What you need to do:
Each line of the material must be returned exactly.

** Start Exercise inputs **

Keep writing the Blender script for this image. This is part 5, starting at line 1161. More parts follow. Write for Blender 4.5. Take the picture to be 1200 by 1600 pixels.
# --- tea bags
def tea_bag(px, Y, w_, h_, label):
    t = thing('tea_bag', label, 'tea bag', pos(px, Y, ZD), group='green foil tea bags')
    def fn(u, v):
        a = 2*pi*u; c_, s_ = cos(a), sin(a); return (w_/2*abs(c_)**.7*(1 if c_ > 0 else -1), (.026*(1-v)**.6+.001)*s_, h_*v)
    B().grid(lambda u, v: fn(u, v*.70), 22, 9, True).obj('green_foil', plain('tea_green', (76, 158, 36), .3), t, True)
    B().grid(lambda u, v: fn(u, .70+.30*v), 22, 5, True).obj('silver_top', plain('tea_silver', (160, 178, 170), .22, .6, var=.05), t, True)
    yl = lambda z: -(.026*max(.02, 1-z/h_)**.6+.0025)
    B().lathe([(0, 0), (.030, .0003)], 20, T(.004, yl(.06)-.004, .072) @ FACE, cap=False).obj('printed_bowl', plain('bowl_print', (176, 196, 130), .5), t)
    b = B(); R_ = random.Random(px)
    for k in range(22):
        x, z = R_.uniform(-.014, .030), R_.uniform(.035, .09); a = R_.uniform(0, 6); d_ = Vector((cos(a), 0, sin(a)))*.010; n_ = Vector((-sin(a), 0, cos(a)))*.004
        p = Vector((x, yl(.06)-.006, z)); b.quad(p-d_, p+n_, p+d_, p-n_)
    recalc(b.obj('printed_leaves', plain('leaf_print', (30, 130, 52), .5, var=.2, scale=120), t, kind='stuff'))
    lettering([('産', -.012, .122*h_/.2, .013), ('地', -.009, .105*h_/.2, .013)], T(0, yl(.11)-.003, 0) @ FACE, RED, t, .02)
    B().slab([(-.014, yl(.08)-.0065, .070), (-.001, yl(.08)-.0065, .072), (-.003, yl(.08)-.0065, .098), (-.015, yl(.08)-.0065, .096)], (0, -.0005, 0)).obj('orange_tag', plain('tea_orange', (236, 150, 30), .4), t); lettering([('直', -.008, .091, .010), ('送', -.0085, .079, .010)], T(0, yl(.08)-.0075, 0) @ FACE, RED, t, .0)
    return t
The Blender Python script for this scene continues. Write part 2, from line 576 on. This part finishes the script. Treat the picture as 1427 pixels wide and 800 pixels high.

** End Exercise inputs **

Worked solution:
Keep writing the Blender script for this image. This is part 5, starting at line 1161. More parts follow. Write for Blender 4.5. Take the picture to be 1200 by 1600 pixels.
# --- tea bags
def tea_bag(px, Y, w_, h_, label):
    t = thing('tea_bag', label, 'tea bag', pos(px, Y, ZD), group='green foil tea bags')
    def fn(u, v):
        a = 2*pi*u; c_, s_ = cos(a), sin(a); return (w_/2*abs(c_)**.7*(1 if c_ > 0 else -1), (.026*(1-v)**.6+.001)*s_, h_*v)
    B().grid(lambda u, v: fn(u, v*.70), 22, 9, True).obj('green_foil', plain('tea_green', (76, 158, 36), .3), t, True)
    B().grid(lambda u, v: fn(u, .70+.30*v), 22, 5, True).obj('silver_top', plain('tea_silver', (160, 178, 170), .22, .6, var=.05), t, True)
    yl = lambda z: -(.026*max(.02, 1-z/h_)**.6+.0025)
    B().lathe([(0, 0), (.030, .0003)], 20, T(.004, yl(.06)-.004, .072) @ FACE, cap=False).obj('printed_bowl', plain('bowl_print', (176, 196, 130), .5), t)
    b = B(); R_ = random.Random(px)
    for k in range(22):
        x, z = R_.uniform(-.014, .030), R_.uniform(.035, .09); a = R_.uniform(0, 6); d_ = Vector((cos(a), 0, sin(a)))*.010; n_ = Vector((-sin(a), 0, cos(a)))*.004
        p = Vector((x, yl(.06)-.006, z)); b.quad(p-d_, p+n_, p+d_, p-n_)
    recalc(b.obj('printed_leaves', plain('leaf_print', (30, 130, 52), .5, var=.2, scale=120), t, kind='stuff'))
    lettering([('産', -.012, .122*h_/.2, .013), ('地', -.009, .105*h_/.2, .013)], T(0, yl(.11)-.003, 0) @ FACE, RED, t, .02)
    B().slab([(-.014, yl(.08)-.0065, .070), (-.001, yl(.08)-.0065, .072), (-.003, yl(.08)-.0065, .098), (-.015, yl(.08)-.0065, .096)], (0, -.0005, 0)).obj('orange_tag', plain('tea_orange', (236, 150, 30), .4), t); lettering([('直', -.008, .091, .010), ('送', -.0085, .079, .010)], T(0, yl(.08)-.0075, 0) @ FACE, RED, t, .0)
    return t
The Blender Python script for this scene continues. Write part 2, from line 576 on. This part finishes the script. Treat the picture as 1427 pixels wide and 800 pixels high.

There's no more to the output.